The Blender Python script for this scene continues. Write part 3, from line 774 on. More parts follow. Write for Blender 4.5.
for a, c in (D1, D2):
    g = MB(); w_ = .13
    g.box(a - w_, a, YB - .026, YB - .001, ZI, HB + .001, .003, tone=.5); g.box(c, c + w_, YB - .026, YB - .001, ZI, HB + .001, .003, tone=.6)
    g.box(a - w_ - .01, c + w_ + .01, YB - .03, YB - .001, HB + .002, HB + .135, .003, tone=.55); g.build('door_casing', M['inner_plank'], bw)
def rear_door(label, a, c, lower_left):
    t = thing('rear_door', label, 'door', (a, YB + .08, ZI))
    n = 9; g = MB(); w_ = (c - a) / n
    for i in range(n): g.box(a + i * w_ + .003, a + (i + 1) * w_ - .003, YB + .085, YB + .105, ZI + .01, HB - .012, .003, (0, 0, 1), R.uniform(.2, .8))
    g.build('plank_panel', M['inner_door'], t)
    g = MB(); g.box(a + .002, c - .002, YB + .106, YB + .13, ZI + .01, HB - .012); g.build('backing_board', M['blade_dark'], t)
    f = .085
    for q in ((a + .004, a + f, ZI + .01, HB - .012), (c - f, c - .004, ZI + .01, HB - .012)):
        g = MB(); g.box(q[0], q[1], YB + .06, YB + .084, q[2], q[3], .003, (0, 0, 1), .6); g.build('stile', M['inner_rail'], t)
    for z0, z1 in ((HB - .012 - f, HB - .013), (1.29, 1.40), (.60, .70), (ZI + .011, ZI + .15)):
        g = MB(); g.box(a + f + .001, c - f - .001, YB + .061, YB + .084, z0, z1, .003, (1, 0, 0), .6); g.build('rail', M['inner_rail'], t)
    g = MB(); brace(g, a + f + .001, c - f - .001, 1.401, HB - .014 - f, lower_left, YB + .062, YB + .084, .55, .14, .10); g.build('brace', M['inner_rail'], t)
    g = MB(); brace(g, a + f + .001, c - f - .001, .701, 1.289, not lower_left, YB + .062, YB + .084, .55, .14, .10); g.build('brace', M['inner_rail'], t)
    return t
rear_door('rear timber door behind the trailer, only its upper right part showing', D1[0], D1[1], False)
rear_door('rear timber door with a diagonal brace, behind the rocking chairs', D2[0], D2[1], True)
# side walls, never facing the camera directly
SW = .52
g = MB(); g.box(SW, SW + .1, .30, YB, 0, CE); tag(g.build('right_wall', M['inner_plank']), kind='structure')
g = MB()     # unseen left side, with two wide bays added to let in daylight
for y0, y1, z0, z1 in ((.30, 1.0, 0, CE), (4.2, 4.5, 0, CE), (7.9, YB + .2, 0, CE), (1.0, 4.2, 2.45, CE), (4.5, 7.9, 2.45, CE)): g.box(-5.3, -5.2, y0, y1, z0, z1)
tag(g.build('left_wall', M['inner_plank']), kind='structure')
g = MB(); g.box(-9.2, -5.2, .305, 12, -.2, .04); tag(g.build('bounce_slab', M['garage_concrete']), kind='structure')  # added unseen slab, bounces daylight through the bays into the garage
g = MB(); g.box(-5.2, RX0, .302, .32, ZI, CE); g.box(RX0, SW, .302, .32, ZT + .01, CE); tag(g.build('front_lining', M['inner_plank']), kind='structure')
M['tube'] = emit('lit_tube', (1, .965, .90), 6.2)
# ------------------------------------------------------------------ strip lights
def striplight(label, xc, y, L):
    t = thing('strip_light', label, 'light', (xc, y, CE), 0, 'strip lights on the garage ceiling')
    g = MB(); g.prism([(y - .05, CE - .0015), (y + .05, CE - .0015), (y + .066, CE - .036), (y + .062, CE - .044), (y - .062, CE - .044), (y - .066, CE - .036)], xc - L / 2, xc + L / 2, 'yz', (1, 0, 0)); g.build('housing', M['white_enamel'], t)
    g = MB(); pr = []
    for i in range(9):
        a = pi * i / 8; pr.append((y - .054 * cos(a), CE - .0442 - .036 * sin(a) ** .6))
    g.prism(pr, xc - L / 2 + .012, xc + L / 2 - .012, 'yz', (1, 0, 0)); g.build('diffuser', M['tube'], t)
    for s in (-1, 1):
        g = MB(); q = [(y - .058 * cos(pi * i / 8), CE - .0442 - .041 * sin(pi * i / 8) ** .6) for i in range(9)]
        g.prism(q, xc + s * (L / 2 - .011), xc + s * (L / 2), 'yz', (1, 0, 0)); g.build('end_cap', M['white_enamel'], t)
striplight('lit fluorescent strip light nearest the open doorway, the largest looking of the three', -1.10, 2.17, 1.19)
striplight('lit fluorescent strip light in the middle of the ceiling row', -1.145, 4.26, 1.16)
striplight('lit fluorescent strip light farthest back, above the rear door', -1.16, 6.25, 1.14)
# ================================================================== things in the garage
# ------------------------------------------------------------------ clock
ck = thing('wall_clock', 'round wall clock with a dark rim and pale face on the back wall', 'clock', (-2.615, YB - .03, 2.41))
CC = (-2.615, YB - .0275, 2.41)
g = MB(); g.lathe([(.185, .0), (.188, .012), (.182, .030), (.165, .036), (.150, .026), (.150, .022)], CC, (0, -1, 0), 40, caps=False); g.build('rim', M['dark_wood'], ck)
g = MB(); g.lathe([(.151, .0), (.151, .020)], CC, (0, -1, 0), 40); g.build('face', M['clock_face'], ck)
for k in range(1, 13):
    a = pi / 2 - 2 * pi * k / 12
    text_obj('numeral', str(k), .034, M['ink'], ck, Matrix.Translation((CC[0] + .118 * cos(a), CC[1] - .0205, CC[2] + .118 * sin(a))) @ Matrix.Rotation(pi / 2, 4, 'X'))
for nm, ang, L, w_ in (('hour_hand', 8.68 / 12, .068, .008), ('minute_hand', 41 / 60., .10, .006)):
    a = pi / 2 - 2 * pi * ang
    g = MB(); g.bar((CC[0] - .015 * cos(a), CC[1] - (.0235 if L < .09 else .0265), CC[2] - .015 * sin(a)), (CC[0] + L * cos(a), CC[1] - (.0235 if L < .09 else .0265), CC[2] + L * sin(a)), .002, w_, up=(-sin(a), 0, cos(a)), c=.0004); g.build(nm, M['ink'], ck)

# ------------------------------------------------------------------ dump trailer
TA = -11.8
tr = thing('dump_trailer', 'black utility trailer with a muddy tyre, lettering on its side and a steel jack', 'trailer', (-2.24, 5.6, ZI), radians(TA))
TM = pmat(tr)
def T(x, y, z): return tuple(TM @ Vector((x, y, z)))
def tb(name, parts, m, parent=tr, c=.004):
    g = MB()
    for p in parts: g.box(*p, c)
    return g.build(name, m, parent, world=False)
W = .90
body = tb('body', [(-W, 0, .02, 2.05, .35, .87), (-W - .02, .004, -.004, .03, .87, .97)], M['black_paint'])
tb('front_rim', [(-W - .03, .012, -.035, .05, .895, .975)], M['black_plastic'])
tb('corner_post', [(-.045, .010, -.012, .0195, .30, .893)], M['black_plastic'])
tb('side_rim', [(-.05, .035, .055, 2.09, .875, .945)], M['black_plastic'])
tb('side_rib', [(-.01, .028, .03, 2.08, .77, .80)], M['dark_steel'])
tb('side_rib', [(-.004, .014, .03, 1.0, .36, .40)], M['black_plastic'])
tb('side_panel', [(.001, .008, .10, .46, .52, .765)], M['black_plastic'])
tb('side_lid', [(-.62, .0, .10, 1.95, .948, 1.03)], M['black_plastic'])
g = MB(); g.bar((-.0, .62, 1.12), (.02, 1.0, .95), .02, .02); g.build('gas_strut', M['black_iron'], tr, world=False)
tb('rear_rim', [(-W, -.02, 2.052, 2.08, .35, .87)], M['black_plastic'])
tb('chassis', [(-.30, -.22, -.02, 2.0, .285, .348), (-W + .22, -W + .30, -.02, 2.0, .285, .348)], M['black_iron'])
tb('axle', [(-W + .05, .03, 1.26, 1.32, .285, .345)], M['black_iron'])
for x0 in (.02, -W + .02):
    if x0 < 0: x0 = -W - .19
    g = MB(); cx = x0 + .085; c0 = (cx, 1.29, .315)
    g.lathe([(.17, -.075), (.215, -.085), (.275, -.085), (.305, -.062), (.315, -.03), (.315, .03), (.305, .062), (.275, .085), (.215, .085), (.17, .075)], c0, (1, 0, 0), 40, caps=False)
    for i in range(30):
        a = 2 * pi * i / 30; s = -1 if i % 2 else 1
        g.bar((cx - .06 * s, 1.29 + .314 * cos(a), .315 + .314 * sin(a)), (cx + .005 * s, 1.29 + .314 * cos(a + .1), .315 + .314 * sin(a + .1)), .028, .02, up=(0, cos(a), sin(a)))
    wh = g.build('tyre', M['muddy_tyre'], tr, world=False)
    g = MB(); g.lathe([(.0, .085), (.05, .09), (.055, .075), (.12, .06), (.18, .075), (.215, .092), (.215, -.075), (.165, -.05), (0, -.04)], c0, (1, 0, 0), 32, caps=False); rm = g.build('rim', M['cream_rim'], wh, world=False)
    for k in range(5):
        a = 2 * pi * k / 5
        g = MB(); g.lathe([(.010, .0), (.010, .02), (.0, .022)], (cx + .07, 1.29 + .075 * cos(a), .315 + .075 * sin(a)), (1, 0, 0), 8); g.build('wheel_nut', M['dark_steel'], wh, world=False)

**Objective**
Scan the material above for the word "parts". Copy each line where it occurs.

**The response**
The Blender Python script for this scene continues. Write part 3, from line 774 on. More parts follow. Write for Blender 4.5.
def tb(name, parts, m, parent=tr, c=.004):
    for p in parts: g.box(*p, c)